PIETER NEEFS THE OLD (Antwerp, ca.1578 - between 1656 and 1661).
"Interior of a church".
Oil on canvas. Re-inked.
Signature partially erased, barely illegible.
With French frame of the early eighteenth century adapted.
Size: 44 x 58 cm; 65 x 79 cm (frame).
Influenced by the painting of Hendrick van Steenwijk the Elder and by his son, Hendrick van Steenwijk the Younger and, through them, by Hans Vredeman de Vries, the main contribution of Pieter Neefs the Elder to the pictorial genre consisted of the representation of interior sacred nocturnes illuminated by two light bulbs, torches or candles. He also produced numerous works such as the one presented here: magnificent Gothic church interiors with soft tonalities and sophisticated transitions between the spaces of light and shadow, in which the artist places special emphasis on spatial geometry - note the checkerboard pavements on the floor, which help to effectively construct the space in perspective. In his detailed works, numerous small figures fill the space, typical of Flemish church interior painting of the Baroque period, a genre in itself. They are figures worked in great detail, perfectly identifiable by their clothes and physiognomies. Most of them are gentlemen, although we also see some ladies and children, all dressed in 18th century Flemish fashion, and even dogs frolicking in such magnificent scenery.
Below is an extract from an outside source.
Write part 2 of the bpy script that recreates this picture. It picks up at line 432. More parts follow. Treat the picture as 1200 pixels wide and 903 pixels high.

Flemish Baroque painter specialized in the painting of sacred architectures, mainly church interiors, Pieter Neefs was the head of the family lineage of painters of the same name, in which his sons Lodewijk and Pieter the Younger stood out. Although we know little corroborated information about his biography, we can confirm that Pieter Neefs the Elder joined the St. Luke's Guild of Painters around 1610, at which time he first expressed his interest in the representation of Gothic church interiors, using stereotyped models for their execution. Although some of these churches have not been identified because they are imaginary, in many other cases they are the interiors of important temples in Flanders, as is the case of the interior of the church of St. Paul in Antwerp (a work currently preserved in the Rijksmuseum in Amsterdam). Peter Neefs the Elder often collaborated with other painters, mainly with Frans Francken the Younger, with whom he signed in 1636 "Viaticum inside a church" of the Prado Museum or "Evening Mass in a Gothic church" of the Kunsthistorisches Museum, but also with his son, Frans Francken III, with Gonzales Coques or with Pieter Brueghel the Younger, who painted the figures that populate some of his compositions. The exact date of his death is not known, but it must be between 1656, the last year for which there is information about him, and 1661, when Cornelis de Bie speaks of him in the past tense in his Het gulden cabinet (Antwerp, 1661). Currently his work is preserved in the Prado Museum in Madrid or in the Rijksbureau voor Kunsthistorische Documentatie in The Hague, among other important institutions.